▶ _Required task_
Copy out each line below that has the word "high" in it.

▶ _Source data_
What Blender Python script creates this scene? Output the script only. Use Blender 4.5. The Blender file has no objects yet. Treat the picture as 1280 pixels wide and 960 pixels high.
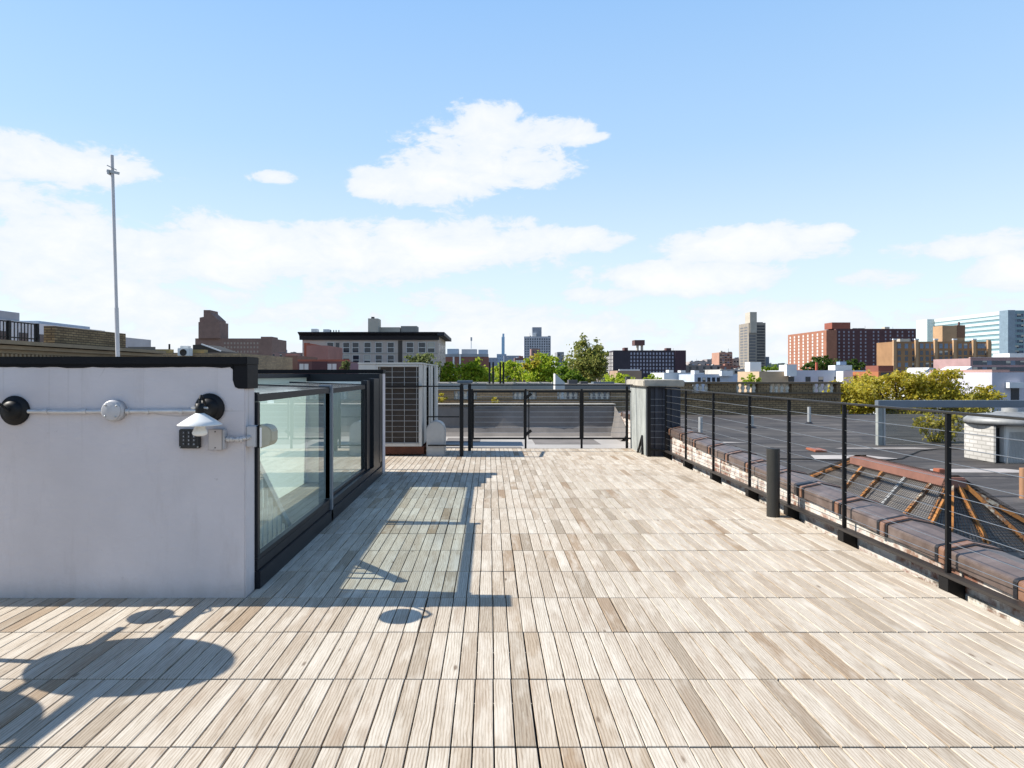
import bpy, bmesh, math, random
from mathutils import Vector, Matrix
import numpy as np

SC = bpy.context.scene
COL = SC.collection
# ------------------------------------------------------------------ camera, sky, sun, exposure
F, CX, CY, H = 853.0, 612.0, 467.0, 1.3
cam_d = bpy.data.cameras.new("camera"); cam = bpy.data.objects.new("camera", cam_d); COL.objects.link(cam)
cam.location = (0, 0, H); cam.rotation_euler = (math.radians(90), 0, 0)
cam_d.sensor_width = 36; cam_d.lens = F / 1280 * 36
cam_d.shift_x = (640 - CX) / 1280; cam_d.shift_y = -(480 - CY) / 1280
cam_d.clip_start = 0.05; cam_d.clip_end = 20000
SC.camera = cam

SUN_EL = math.radians(42.4)
SUN_DIR = Vector((-math.cos(SUN_EL), 0.085 * math.cos(SUN_EL), math.sin(SUN_EL))).normalized()
SUN_ROT = math.atan2(SUN_DIR.x, SUN_DIR.y)
EXPOSURE = 0.64
SC.view_settings.view_transform = 'Standard'; SC.view_settings.look = 'None'
SC.view_settings.exposure = EXPOSURE; SC.view_settings.gamma = 1
try: SC.view_settings.use_curve_mapping = False
except Exception: pass

sd = bpy.data.lights.new("sun", 'SUN'); sd.energy = 5.0; sd.angle = math.radians(0.5); sd.color = (1.0, 0.945, 0.86)
sun = bpy.data.objects.new("sun", sd); COL.objects.link(sun)
sun.rotation_euler = SUN_DIR.to_track_quat('Z', 'Y').to_euler(); sun.location = (-20, 5, 30)

world = bpy.data.worlds.new("World"); SC.world = world; world.use_nodes = True
def build_world():
    nt = world.node_tree; N = nt.nodes; L = nt.links
    N.clear()
    out = N.new('ShaderNodeOutputWorld'); bg = N.new('ShaderNodeBackground')
    bg.inputs[1].default_value = 0.14
    L.new(bg.outputs[0], out.inputs[0])
    sky = N.new('ShaderNodeTexSky'); sky.sky_type = 'NISHITA'; sky.sun_disc = False
    sky.sun_elevation = SUN_EL; sky.sun_rotation = SUN_ROT
    sky.altitude = 20; sky.air_density = 1.0; sky.dust_density = 0.6; sky.ozone_density = 1.3
    tc = N.new('ShaderNodeTexCoord')
    def m(op, a, b=None, c=None):
        n = N.new('ShaderNodeMath'); n.operation = op
        for i, v in enumerate((a, b, c)):
            if v is None: continue
            if isinstance(v, (int, float)): n.inputs[i].default_value = v
            else: L.new(v, n.inputs[i])
        return n.outputs[0]
    sep = N.new('ShaderNodeSeparateXYZ'); L.new(tc.outputs['Generated'], sep.inputs[0])
    az = m('ARCTAN2', sep.outputs[0], sep.outputs[1]); el = m('ARCSINE', sep.outputs[2])
    # cloud noise, laid out on the sky sphere in azimuth and elevation
    cmb = N.new('ShaderNodeCombineXYZ'); L.new(az, cmb.inputs[0]); L.new(m('MULTIPLY', el, 1.9), cmb.inputs[1])
    def noise(scale, detail, rough, dist, off):
        mp = N.new('ShaderNodeMapping'); mp.inputs['Location'].default_value = off
        L.new(cmb.outputs[0], mp.inputs[0])
        n = N.new('ShaderNodeTexNoise'); n.inputs['Scale'].default_value = scale; n.inputs['Detail'].default_value = detail
        n.inputs['Roughness'].default_value = rough; n.inputs['Distortion'].default_value = dist
        L.new(mp.outputs[0], n.inputs[0]); return n.outputs[0]
    n1 = noise(6.5, 10, 0.60, 0.35, (3.1, 1.7, 0.4)); n2 = noise(19.0, 9, 0.66, 0.5, (9.1, 4.2, 1.4))
    def blob(px, py, rx, ry, w=1.0):
        dx = (px - CX) / F; a0 = math.atan(dx); e0 = math.atan((CY - py) / F * math.cos(a0))
        sa = rx / F * math.cos(a0) ** 2; se = ry / F * math.cos(a0)
        u = m('DIVIDE', m('SUBTRACT', az, a0), sa); v = m('DIVIDE', m('SUBTRACT', el, e0), se)
        r2 = m('ADD', m('MULTIPLY', u, u), m('MULTIPLY', v, v))
        return m('MULTIPLY', m('SUBTRACT', 1.0, r2), w)
    blobs = [(545, 228, 95, 36), (600, 190, 110, 52), (672, 165, 80, 22), (620, 150, 50, 25, .8), (725, 172, 45, 8, .8), (480, 235, 50, 14, .8), (560, 175, 60, 30),
             (20, 195, 90, 34), (130, 215, 100, 38, .8), (60, 255, 120, 30, .7),
             (100, 312, 260, 62, 1.0), (330, 318, 250, 52, 1.0), (560, 308, 160, 40, 1.0), (715, 298, 80, 20, 1.1), (590, 375, 80, 24, .8),
             (150, 375, 300, 40, .75), (350, 395, 130, 28, .7), (340, 222, 34, 9, .7),
             (930, 305, 130, 28, 1.2), (850, 348, 140, 26, 1.1), (1010, 295, 65, 16, 1.1), (760, 368, 60, 14, .9),
             (1190, 308, 90, 20, 1), (1120, 350, 70, 18, .8), (1262, 342, 90, 28, 1.15),
             (640, 415, 260, 30, .75), (980, 400, 180, 30, .8), (1180, 385, 110, 24, .5), (250, 430, 220, 26, .6), (900, 440, 500, 22, .6),
             (-350, 300, 260, 90), (-700, 200, 260, 80), (1600, 330, 200, 60), (1900, 200, 260, 80)]
    field = None
    for b in blobs:
        o = blob(*b)
        if field is None: field = o
        else: field = m('MAXIMUM', field, o)
    field = m('MAXIMUM', field, -1.1)
    tot = m('ADD', field, m('ADD', m('MULTIPLY', m('SUBTRACT', n1, 0.5), 3.7), m('MULTIPLY', m('SUBTRACT', n2, 0.5), 2.0)))
    mr = N.new('ShaderNodeMapRange'); mr.interpolation_type = 'SMOOTHSTEP'
    mr.inputs[1].default_value = 0.0; mr.inputs[2].default_value = 0.5; L.new(tot, mr.inputs[0])
    # soft whitening close to the horizon (thin high cloud)
    hz = N.new('ShaderNodeMapRange'); hz.interpolation_type = 'SMOOTHSTEP'
    hz.inputs[1].default_value = 0.33; hz.inputs[2].default_value = -0.02; hz.inputs[3].default_value = 0; hz.inputs[4].default_value = 0.25
    L.new(el, hz.inputs[0])
    body = N.new('ShaderNodeMapRange'); body.inputs[1].default_value = 0.1; body.inputs[2].default_value = 1.5
    body.inputs[3].default_value = 0; body.inputs[4].default_value = 1; L.new(tot, body.inputs[0])
    cr = N.new('ShaderNodeMix'); cr.data_type = 'RGBA'
    kk = 1 / (0.14 * 2 ** EXPOSURE)
    cr.inputs[6].default_value = (.84*kk, .91*kk, .99*kk, 1); cr.inputs[7].default_value = (1.04*kk, 1.04*kk, 1.05*kk, 1)
    L.new(body.outputs[0], cr.inputs[0])
    mxh = N.new('ShaderNodeMix'); mxh.data_type = 'RGBA'; mxh.inputs[7].default_value = (4.6, 5.5, 6.3, 1)
    gain = N.new('ShaderNodeMix'); gain.data_type = 'RGBA'; gain.blend_type = 'MULTIPLY'; gain.inputs[0].default_value = 1
    gain.inputs[7].default_value = SKY_GAIN
    L.new(sky.outputs[0], gain.inputs[6])
    gr = N.new('ShaderNodeValToRGB'); e = gr.color_ramp.elements   # clear-sky gradient by elevation
    stops = [(0.0, (.83, .90, .96)), (.10, (.66, .82, .97)), (.20, (.47, .71, .98)), (.33, (.32, .58, .96)), (.52, (.08, .22, .50)), (1.0, (.03, .09, .25))]
    while len(e) < len(stops): e.new(.5)
    for i, (p, c) in enumerate(stops): e[i].position = p; e[i].color = tuple(x * 1.05 for x in c) + (1,)
    L.new(m('DIVIDE', el, math.pi / 2), gr.inputs[0])
    grs = N.new('ShaderNodeVectorMath'); grs.operation = 'SCALE'; grs.inputs[3].default_value = 1 / (0.14 * 2 ** EXPOSURE)
    L.new(gr.outputs[0], grs.inputs[0])
    bl = N.new('ShaderNodeMix'); bl.data_type = 'RGBA'; bl.inputs[0].default_value = .82
    L.new(gain.outputs[2], bl.inputs[6]); L.new(grs.outputs[0], bl.inputs[7])
    L.new(hz.outputs[0], mxh.inputs[0]); L.new(bl.outputs[2], mxh.inputs[6])
    mx = N.new('ShaderNodeMix'); mx.data_type = 'RGBA'
    L.new(m('MULTIPLY', mr.outputs[0], 0.93), mx.inputs[0]); L.new(mxh.outputs[2], mx.inputs[6]); L.new(cr.outputs[2], mx.inputs[7])
    L.new(mx.outputs[2], bg.inputs[0])
SKY_GAIN = (.9, .95, 1.1, 1)
build_world()
R = random.Random(7)

# ------------------------------------------------------------------ helpers
def PX(x, Y): return (x - CX) * Y / F
def PZ(y, Y): return H - (y - CY) * Y / F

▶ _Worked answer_
What Blender Python script creates this scene? Output the script only. Use Blender 4.5. The Blender file has no objects yet. Treat the picture as 1280 pixels wide and 960 pixels high.
    # soft whitening close to the horizon (thin high cloud)